Technology advancement could assist people with disabilities to learn more effectively and benefit them to use technology tools independently. For example, intelligent systems could improve or maintain the quality of aged care, disability services, and people with intellectual disabilities in the healthcare sector. Align with this technology, and I am currently investigating and developing tools on how older people utilise personal devices and their attitude towards and perception of the notion of healthy ageing. My work focuses on the negative physiological, cognitive, emotional, and social changes when one grows old, where technology is designed to monitor decline.

My teaching and research capabilities positively impact the Queensland community, ranging from children, people with intellectual disabilities, and the older population. Encouraging more women in IT is always my passion, and I would like to motivate girls in the STEM workforce. My research speaks for itself that I devote my time to utilising advanced technology for improving the well-being of the older population and people with intellectual disabilities.

ROLE MODEL – Why do you think you are a good role model for women and girls aspiring to work in STEM? (max 500 words)

I believe three main characteristics empower my excellent role model for women and girls to work in STEM: standing here in the STEM, being empathetic, and being available. Those are embedded in my everyday routine that I have been doing for the past couple of years. 
Standing here in STEM is one of the prominent models for other women and girls to see. If they can see me as a woman here in STEM, they can look up. As I witnessed myself in this claim, motivating or encouraging them to do so is more feasible. My lived journey started when I was an undergrade students in IT discipline and got inspired by a successful woman who is my supervisor during that time. She was my inspiration to work hard, and I could see myself how I could achieve in the future where she stands. When I was a female PhD student in the School of Computer Science, I admired my Head of School in Computer Science as she is a woman. As a result, I have been successfully standing here in this computer science field as a Lecturer in Computer Science.
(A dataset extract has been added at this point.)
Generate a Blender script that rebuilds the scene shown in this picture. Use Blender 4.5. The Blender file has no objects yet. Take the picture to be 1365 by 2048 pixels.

Understanding people and empathy for them are the fundamental ideas of being a good role model; I genuinely believe it is a must-have character in which I always own. I am listening to other people's thoughts and ideas which help me to grow and lead them the way they expect us to. I am kind and have zen energy. As I am an early career researcher, I found it quite challenging and often complex to adjust oneself to a new academic environment. Luckily, again, a very talented woman who is my head of school is very kind and considerate to ask me and offer help with research funding and offer extra support. Empathy could drive an early career academic like me to have the courage to move forward with a strong research mindset. I used this technique with one of my female high school students, who often asked me how I became an academic and how hard it is to become someone like me today. I always say to them, "If I can do it, so can you!". 

Last but not least, being available to people who seek help and support is part of my daily living. It is embedded into my everyday routine for students or teaching teams experiencing difficulties in unavoidable circumstances. Being present and empathetic will be helpful for others to approach and talk directly; one of my female high school girls came to the university I teach and studied the same unit we used to teach during the summer. I recognised the student and knew that this student could bypass the unit. She later sends an email, and we later catch up to discuss the university experiences; she then becomes part of our initiative program to encourage more girls to study IT.

I would be a much-needed role model for other women to take up careers in STEM. Australia's universities are desperate to recruit and retain high-quality female academics in STEM disciplines in the current, challenging environment. It is essential to encourage more women into these fields so that our future workforce is truly representative of society. 

ENGAGEMENT – Describe any STEM promotion or engagement activities that you have undertaken, including both scientific and non-scientific audiences, particularly with women and girls (maximum 500 words)

I have continually engaged with STEM promotion in my university for only females and male-female students throughout my early career. There are three mainstreams that I have been continuing to promote; 1) START QUT initiative, 2) Promoting career events in the school and 3) STEM summit 2021. START QUT initiative started in 2020 while I was a PhD student. I observed only a few girls in my tutorial classes, and I wanted to improve gender equality in the IT classrooms. So, I visited different schools (i.e., Corinda SHS, Brisbane Girls Grammar School, Mansfield State High School, Stuartholme School) and talked with girls about our program and showcase IT project. As a teaching team, we got very positive feedback from the school, and each year, we double the number of students who join the intensive program. As a result of this initiative program, about 50% of students enter STEM fields either engineering, IT, or Science.
I have got a thank you email from one of our students who joined the program last year saying that "I would also like to add that doing IFB112 was a fantastic experience to add to all my scholarship applications. For example, in August last year, I won the Peter Doherty Award for being an "Outstanding Senior STEM Student" and was awarded $5,000. This was partly because doing IFB112 shows my passion for STEM extends beyond high school into real-world applications". This feedback has influenced me a lot to continue engaging with young female students to come to study in the STEM field. I also invited our past students to involve in this initiative for this year's visit. Therefore, it will even help us more to attract more students. I was chosen as a representative of the school of computer science to present at Brisbane State High Year 10 Career Event: Software & Technology field, and at the same time promote our START QUT initiative. I spoke to the IT teacher, and we are on the same page as we see a lack of female students in the IT field, so I advised him about the initial program and invited students to join an intensive program. A couple of students from this school came to study at the university for the first taste of the IT unit. I was also delivering a one-day STEM Summit at QUT to get the sense of looking in the Computer Science discipline. This program intends to both female and male high school students. We also got positive feedback from our teaching team. For example, "Educational, I never thought of this as a potential study option but I will consider it further after today" and "A really good introduction, made me more intrigued to try IT!

I am dedicated, hard-working, capable, and kind of undertaking STEM engagement in education so that our females are represented in the workforce and the community. I hope my rich experiences will benefit everyone in our society.